→ **The task**:
Copy exactly the lines that run from the top of the listing to the line containing "tag(mesh_obj('coiled_cord', g[0], g[1], M['rubber']), 'black", both ends included, and omit the pictures.

→ **Dataset excerpt**:

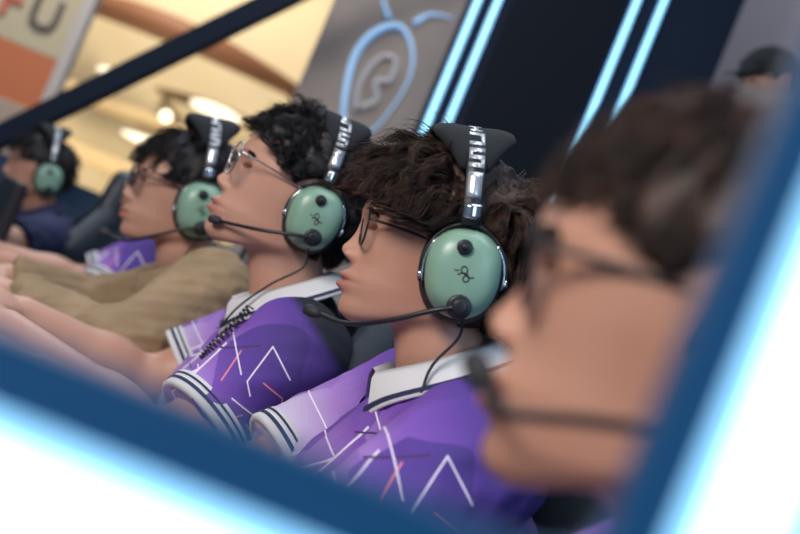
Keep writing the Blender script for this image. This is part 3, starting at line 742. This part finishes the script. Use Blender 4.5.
# coiled cord on C's chest
Cw = [(-.166, 1.69, .957), (-.176, 1.685, .926), (-.190, 1.675, .892), (-.197, 1.67, .868)]
P = smooth_path(Cw, 420); a = np.linspace(0, 2*PI*15, 420); T_ = np.gradient(P, axis=0); T_ /= np.linalg.norm(T_, axis=1)[:, None]
N_ = np.cross(T_, V3(0, 1, 0)); N_ /= np.linalg.norm(N_, axis=1)[:, None]; B_ = np.cross(T_, N_)
g = tube_geo(P+.0048*(np.cos(a)[:, None]*N_+np.sin(a)[:, None]*B_), .0013, 6)
tag(mesh_obj('coiled_cord', g[0], g[1], M['rubber']), 'black coiled headset cord hanging over the chest of the curly-haired player', 'cord')

# ---- desk
M['desk'] = mat('desk_top', (.012, .025, .05), rough=.45); M['blue_panel'] = mat('blue_panel', (.006, .065, .17), rough=.4, bump=(30, .05))
rowd = V3(-.30, .954, 0)
ang = math.atan2(.30, .954)
Rr = rot_z(ang)
g = box_geo((-.74, 2.3, .715), (.62, 3.9, .04), Rr); dk = thing('long_desk', 'dark navy competition desk running along the row of players', 'desk', Matrix.Translation((-.74, 2.3, 0)))
o = mesh_obj('desk_top', g[0]-V3(-.74, 2.3, 0), g[1], M['desk'], dk, smooth=False); bevel(o, .006)
for t in (-1.8, -.6, .6, 1.8):
    p = rowd*t; g = box_geo((p[0], p[1], .3475), (.5, .05, .695), Rr); mesh_obj('desk_leg', g[0], g[1], M['black'], dk, smooth=False)
M['screen'] = mat('screen_dark', (.01, .012, .016), rough=.2)
def monitor(loc, yaw, label):
    r = thing('monitor', label, 'monitor', Matrix.Translation(loc)@Matrix.Rotation(math.radians(yaw), 4, 'Z'), 'monitors on the desk')
    g = box_geo((0, 0, .13), (.03, .50, .21)); bevel(mesh_obj('casing', g[0], g[1], M['black'], r, smooth=False), .008)
    g = box_geo((.016, 0, .13), (.002, .47, .18)); mesh_obj('screen', g[0], g[1], M['screen'], r, smooth=False)
    g = tube_geo([(-.03, 0, .01), (-.03, 0, .16)], .018, 12); mesh_obj('stand', g[0], g[1], M['black'], r)
    g = box_geo((-.02, 0, .008), (.18, .24, .015)); bevel(mesh_obj('foot', g[0], g[1], M['black'], r, smooth=False), .004)
monitor((-1.03, 3.32, .7355), 22, 'dark monitor on the desk at the left edge, before the far players')

# ---- foreground light frame (booth side window): L of blue panel with a lit channel
def emis(name, col, s):
    m = bpy.data.materials.new(name); m.use_nodes = True; b = m.node_tree.nodes['Principled BSDF']
    b.inputs['Base Color'].default_value = (.6, .65, .7, 1); b.inputs['Emission Color'].default_value = (*col, 1); b.inputs['Emission Strength'].default_value = s; return m
M['led'] = emis('led_white', (.42, 1, 1), 2.4); M['led_bloom'] = emis('cyan_bloom', (.0, .52, 1), 1.1)
M['led2'] = emis('led_white_far', (.30, .85, 1), 1.9); M['led2_edge'] = emis('led_cyan_far', (.0, .35, .85), .9)
Yf = .30
fr = thing('booth_light_frame', 'blurred blue booth frame with glowing white strip, across the foreground bottom and right', 'frame', Matrix.Translation((0, Yf, .9)))
def lshape(x0, z0, x1, z1, y0, y1):                         # L band: inner edge x0/z0, outer edge x1/z1
    pts = [(-.75, z0), (x0-.012, z0), (x0-.0035, z0+.0035), (x0, z0+.012), (x0, 1.75), (x1, 1.75), (x1, z1+.02), (x1-.02, z1), (-.75, z1)]
    A = np.array([(x, y0, z) for x, z in pts])-V3(0, Yf, .9); B = np.array([(x, y1, z) for x, z in pts])-V3(0, Yf, .9)
    return loft([A, B], cap0=True, cap1=True)
for nm, d, y0, y1, m in (('panel', (.0710, .9810, .185, .86), Yf, Yf+.012, 'blue_panel'), ('strip_bloom', (.0838, .9630, .1145, .926), Yf-.0015, Yf+.001, 'led_bloom'), ('light_strip', (.0900, .9562, .1085, .9330), Yf-.003, Yf+.001, 'led')):  # cyan bloom around the white strip is built in as a wider glowing band
    g = lshape(*d, y0, y1); mesh_obj(nm, g[0], g[1], M[m], fr, smooth=False)
# a post under the frame so that it stands on the floor
for xp in (.13, -.70): g = box_geo((xp, .006, -.47), (.10, .012, .86)); mesh_obj('post', g[0], g[1], M['blue_panel'], fr, smooth=False)

# ---- backdrop of the booth
M['navy_wall'] = mat('navy_wall', (.004, .013, .034), rough=.6, spec=.2); M['black_wall'] = mat('black_gap', (.001, .004, .011), rough=.7, spec=.2)
M['booth_blue'] = mat('booth_blue', (.004, .035, .085), rough=.6)
M['taupe'] = mat('taupe_wall', (.20, .19, .22), rough=.8); M['banner'] = vary(mat('banner_fabric', (.30, .25, .22), rough=.7), (.25, .20, .175), (.38, .31, .26), 2.2)
def struct_box(name, c, s, m, R=None):
    g = box_geo(c, s, R); return struct(mesh_obj(name, g[0], g[1], M[m], smooth=False))
struct_box('wall_back', (.36, 5.06, 1.9), (1.04, .1, 3.8), 'navy_wall')
struct_box('trim_1', (.22, 4.998, 1.9), (.42, .02, 3.8), 'black_wall')
struct_box('wall_low', (-1.75, 5.2, .51), (2.6, .08, 1.02), 'booth_blue')
struct_box('wall_right', (3.3, 6.6, 2.2), (5.0, .1, 4.4), 'taupe')
for x, z0, z1, lb in ((-.120, 0, 3.6, 'leftmost vertical light strip on the dark booth wall, beside the logo banner'), (-.045, 0, 3.6, 'vertical light strip just right of the leftmost strip'),
                  (.472, 0, 3.6, 'left one of the vertical strip pair right of the black wall panel'), (.573, 0, 3.6, 'rightmost vertical light strip on the dark booth wall')):
    r = thing('light_strip', lb, 'light strip', Matrix.Translation((x, 4.985, z0)), 'vertical light strips on the booth wall')
    h = z1-z0
    g = box_geo((0, -.004, h/2), (.028, .012, h)); mesh_obj('edge_glow', g[0], g[1], M['led2_edge'], r, smooth=False)
    g = box_geo((0, -.012, h/2), (.010, .010, h)); mesh_obj('tube', g[0], g[1], M['led2'], r, smooth=False)
# logo banner
bn = thing('banner', 'beige banner with glowing blue ring emblem left of the light strips', 'banner', Matrix.Translation((-.41, 5.0, 0)))
g = box_geo((0, .03, 1.8), (.50, .03, 3.6)); mesh_obj('fabric', g[0], g[1], M['banner'], bn, smooth=False)
M['logo_blue'] = emis('logo_blue', (.06, .36, .8), .6); M['logo_grey'] = mat('logo_grey', (.55, .52, .52), rough=.6)
t = np.linspace(0, 2*PI, 60)
cx, cz = .035, 1.92
P = np.stack([cx+(.115+.010*np.sin(3*t))*np.cos(t), np.full(60, .008), cz-.05+.235*np.sin(t)], 1)
g = join([tube_geo(P, .009*(1+.6*np.cos(t-2.6)), 8, cap=False), tube_geo(smooth_path([(cx+.05, .008, cz+.22), (cx+.10, .008, cz+.28), (cx+.19, .008, cz+.30)], 12), [.012*(1-.8*q/11) for q in range(12)], 8), tube_geo(smooth_path([(cx-.05, .008, cz+.20), (cx-.10, .008, cz+.26), (cx-.11, .008, cz+.33)], 12), [.010*(1-.8*q/11) for q in range(12)], 8)])
mesh_obj('ring_emblem', g[0], g[1], M['logo_blue'], bn)
P = smooth_path([(cx-.03, .01, cz-.20), (cx-.055, .01, cz-.08), (cx-.02, .01, cz+.04), (cx+.04, .01, cz+.05), (cx+.05, .01, cz-.03), (cx+.0, .01, cz-.06), (cx+.03, .01, cz-.13), (cx-.02, .01, cz-.18)], 40)
g = tube_geo(P, .013, 8); mesh_obj('inner_emblem', g[0], g[1], M['logo_grey'], bn)

# diagonal dark beam
M['beam'] = mat('dark_beam', (.006, .013, .028), rough=.7, spec=.2)
A = V3(-1.70, 4.5, .85); B = V3(-.33, 4.5, 2.43); d = B-A; Lb = np.linalg.norm(d); an = math.atan2(d[2], d[0])
g = box_geo((A+B)/2-V3(0, 0, 0), (Lb, .08, .075), rot_y(-an)); tag(mesh_obj('diagonal_beam', g[0], g[1], M['beam'], smooth=False), 'dark navy diagonal beam rising to the right across the warm background', 'beam')
g = box_geo((-1.62, 4.55, .5), (.12, .1, 1.0)); tag(mesh_obj('beam_support', g[0], g[1], M['beam'], smooth=False), 'dark post carrying the lower end of the diagonal beam', 'post')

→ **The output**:
Keep writing the Blender script for this image. This is part 3, starting at line 742. This part finishes the script. Use Blender 4.5.
# coiled cord on C's chest
Cw = [(-.166, 1.69, .957), (-.176, 1.685, .926), (-.190, 1.675, .892), (-.197, 1.67, .868)]
P = smooth_path(Cw, 420); a = np.linspace(0, 2*PI*15, 420); T_ = np.gradient(P, axis=0); T_ /= np.linalg.norm(T_, axis=1)[:, None]
N_ = np.cross(T_, V3(0, 1, 0)); N_ /= np.linalg.norm(N_, axis=1)[:, None]; B_ = np.cross(T_, N_)
g = tube_geo(P+.0048*(np.cos(a)[:, None]*N_+np.sin(a)[:, None]*B_), .0013, 6)
tag(mesh_obj('coiled_cord', g[0], g[1], M['rubber']), 'black coiled headset cord hanging over the chest of the curly-haired player', 'cord')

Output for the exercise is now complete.